Article Info

published: 1/18/05
updated: 12/16/13

The Ghost Festival




What is the Ghost Festival?

Ghost Festival
The Ghost Festival in Taiwan. Photo: Wm Jas.

The Ghost Festival is a traditional Chinese holiday celebrated on the fifteenth day of the seventh lunar month. A solemn holiday, the Ghost Festival represents the connections between the living and the dead, earth and heaven, body and soul.

The entire seventh month of the Chinese calendar is called the Ghost Month, a month in which ghosts and spirits are believed to emerge out from the lower world to visit earth. The Ghost Festival is the climax of a series of the Ghost Month celebrations.

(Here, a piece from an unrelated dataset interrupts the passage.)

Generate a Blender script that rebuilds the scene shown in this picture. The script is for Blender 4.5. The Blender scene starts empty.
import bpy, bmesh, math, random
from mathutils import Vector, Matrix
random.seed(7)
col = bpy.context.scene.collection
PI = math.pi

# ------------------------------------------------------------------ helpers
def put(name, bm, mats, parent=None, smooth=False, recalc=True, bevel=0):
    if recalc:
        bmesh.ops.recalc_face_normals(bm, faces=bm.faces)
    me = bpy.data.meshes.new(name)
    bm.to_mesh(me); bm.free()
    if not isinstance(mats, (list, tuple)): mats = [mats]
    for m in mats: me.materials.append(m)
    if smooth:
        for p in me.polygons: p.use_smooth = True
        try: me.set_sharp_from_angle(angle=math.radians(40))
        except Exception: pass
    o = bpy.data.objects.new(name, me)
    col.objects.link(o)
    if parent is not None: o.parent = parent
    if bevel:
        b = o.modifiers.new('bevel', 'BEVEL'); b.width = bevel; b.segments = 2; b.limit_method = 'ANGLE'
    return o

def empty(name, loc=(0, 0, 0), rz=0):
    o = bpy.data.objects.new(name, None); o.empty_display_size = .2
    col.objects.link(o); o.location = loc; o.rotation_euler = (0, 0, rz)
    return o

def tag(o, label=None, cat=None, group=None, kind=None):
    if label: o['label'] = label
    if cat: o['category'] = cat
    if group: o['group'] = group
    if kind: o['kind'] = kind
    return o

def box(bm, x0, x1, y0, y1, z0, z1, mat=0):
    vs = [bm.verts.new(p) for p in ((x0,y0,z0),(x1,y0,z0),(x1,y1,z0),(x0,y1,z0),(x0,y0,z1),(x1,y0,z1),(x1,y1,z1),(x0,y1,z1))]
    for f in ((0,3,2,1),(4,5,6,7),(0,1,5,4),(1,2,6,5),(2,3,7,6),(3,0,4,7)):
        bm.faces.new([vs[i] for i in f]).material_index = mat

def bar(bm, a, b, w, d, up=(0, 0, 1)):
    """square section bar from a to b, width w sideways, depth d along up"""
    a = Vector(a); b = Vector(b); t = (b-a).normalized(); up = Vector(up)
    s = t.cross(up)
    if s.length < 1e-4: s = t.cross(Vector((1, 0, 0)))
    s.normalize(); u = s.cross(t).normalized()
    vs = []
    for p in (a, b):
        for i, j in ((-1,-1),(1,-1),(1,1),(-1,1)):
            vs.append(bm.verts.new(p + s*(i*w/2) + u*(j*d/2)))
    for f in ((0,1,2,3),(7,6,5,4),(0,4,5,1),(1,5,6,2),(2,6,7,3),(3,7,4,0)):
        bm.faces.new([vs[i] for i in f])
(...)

Activities of the festival include preparing ritual offerings of food, and burning ghost money (or paper money) to please the visiting ghosts and spirits as well as deities and ancestors. Other activities include burying and releasing miniature paper boats and lanterns on water, which signifies "giving directions to the lost ghosts."

Ghost Festival food offerings
Offerings for a Ghost Festival in Taiwan. Photo: Wm Jas.

The Ghost Festival has roots in the Buddhist festival of Ullambana, and also some from the Taoist culture. In the Tang Dynasty, Ullambana and traditional festivities were mixed and celebrated on one day. Thus, the Ghost Festival has special meaning for all Buddhists as one of their most important festivals.

The Buddhist origins of the festival can be traced back to a story that originally came from India, but later took on culturally Chinese overtones. This story, "Mu-lien Saves His Mother from Hell," is an account of a well-to-do merchant who gives up his trade to become a devout follower of Buddhism.

After the merchant attains enlightenment, he thinks of his father and mother, and wonders what happens to them. He travels over the known Buddhist universe, and finds his father in heaven. However, his mother has been sent to hell, and has taken on the form of a hungry ghost--it cannot eat because its throat is very thin and no food can pass, yet it always hungers because it has such a large belly. His mother was greedy with the money he left her. He had instructed her to kindly host any Buddhist monks that ever came her way, but instead she withheld her kindness and her money. It was for this reason she was sent to hell. Mu-lien eventually saves her from this plight by battling various demons and entreating the help of the Buddha.

Buddhists instituted a day after the traditional summer retreat (the fifteenth day of the seventh month in the lunar calendar--usually mid-to-late August) as a day of prayer and offering in which monks can pray and make sacrifices on behalf of dead ancestors or hungry ghosts. The family members of the deceased essentially pay for this service, and thus their patronage is a form of charity. The deceased ancestors are pacified and hungry ghosts can eat (the sacrificial foods). The Mu-lien story ends with this festival and the rescue of his mother from hell. She ends up being reborn as a pet dog in a well-off household.